Well, we managed to get one picture.
I felt great post race as well which merits mention since I often do not. I walked through several water stations and did very well keeping up with snacking and I had an amazing donut, as well as a bagel with peanut butter for breakfast so: winning nutrition. Then I demanded an Italian sandwich (as I do after every long run which is weird, since I don't like ham) and I basically drove Eric crazy with my hunger complaints until we found a damn Amato's. #mainerproblems

The moral of the story is that I feel one step more prepared for Boston. My skills over hills are a work in progress since I have only had ONE week this Spring where every run has been on the road. YIKES. REALLY YIKES. I know how badly it will affect me if the marathon falls on a hot, or even warm day this year. It has been very cold here and that is that! However, I had a lot of fun running on Sunday, I felt as though my endurance is coming back and it was a very positive day! Only a couple more weeks to pull it all together...

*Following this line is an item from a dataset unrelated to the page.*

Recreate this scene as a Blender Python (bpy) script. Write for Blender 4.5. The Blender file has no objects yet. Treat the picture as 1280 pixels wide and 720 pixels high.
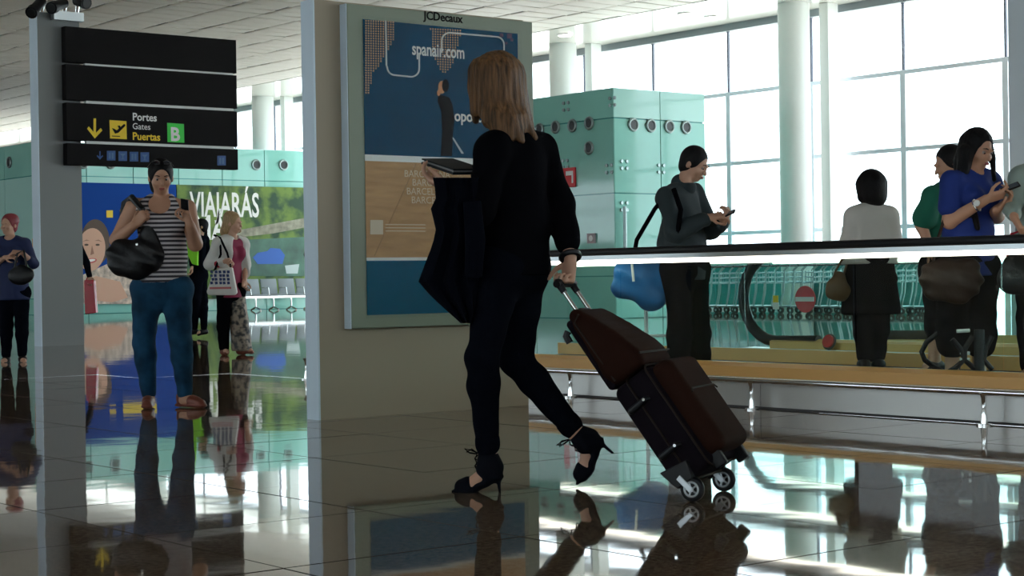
import bpy, bmesh, math, random
import numpy as np
from mathutils import Vector, Matrix, Euler

random.seed(7)
S = bpy.context.scene
COL = S.collection
R = math.radians

# ---------------------------------------------------------------- camera
TH = R(38.5)                       # the building grid is turned by this much against the view
HCAM, FPX = 0.85, 2200.0           # a low camera, long lens (focal length in 1280-px pixels)
cam = bpy.data.cameras.new('camera'); camo = bpy.data.objects.new('camera', cam); COL.objects.link(camo)
cam.sensor_width = 36.0; cam.lens = FPX * 36 / 1280; cam.clip_end = 800
CM = (Matrix.Translation((0, 0, HCAM)) @ Matrix.Rotation(-TH, 4, 'Z')
      @ Matrix.Rotation(R(90) - 13 / FPX, 4, 'X') @ Matrix.Rotation(-R(0.86), 4, 'Z'))
camo.matrix_world = CM
S.camera = camo

# ---------------------------------------------------------------- daylight
world = bpy.data.worlds.new('sky'); S.world = world; world.use_nodes = True
wn = world.node_tree.nodes; wl = world.node_tree.links
bg = wn['Background']; bg.inputs['Color'].default_value = (0.83, 0.93, 1.0, 1); bg.inputs['Strength'].default_value = 4.0
sl_ = bpy.data.lights.new('sun', 'SUN'); sl_.energy = 14.0; sl_.angle = R(0.6); sl_.color = (1.0, 0.95, 0.86)
so_ = bpy.data.objects.new('sun', sl_); COL.objects.link(so_); so_.rotation_euler = (R(-24), R(14), 0)     # high outside, on the apron and the roof
S.view_settings.view_transform = 'Standard'; S.view_settings.look = 'None'
S.view_settings.exposure = 0.16; S.view_settings.gamma = 1.0; S.view_settings.use_curve_mapping = False
S.cycles.max_bounces = 8; S.cycles.diffuse_bounces = 4; S.cycles.glossy_bounces = 5
S.cycles.transmission_bounces = 6; S.cycles.transparent_max_bounces = 16
S.cycles.caustics_reflective = False; S.cycles.caustics_refractive = False
S.cycles.sample_clamp_indirect = 4.0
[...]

  1. Ech - I can't stand running against the wind, either! I'm training with a friend whose running in Boston! Stay strong and Good luck in Boston!

  2. We used to have a 20 mile race in the fall as a tune-up for the Columbus Marathon. It was great to have a long training opportunity that had water stations and whatnot. Unfortunately, they don't have it anymore. You're lucky. Great race. Hope you have a good day in Boston.

  3. Great job! I have considered this race many times. The course has got to be awesome for my ocean running loving self. Good luck at Boston.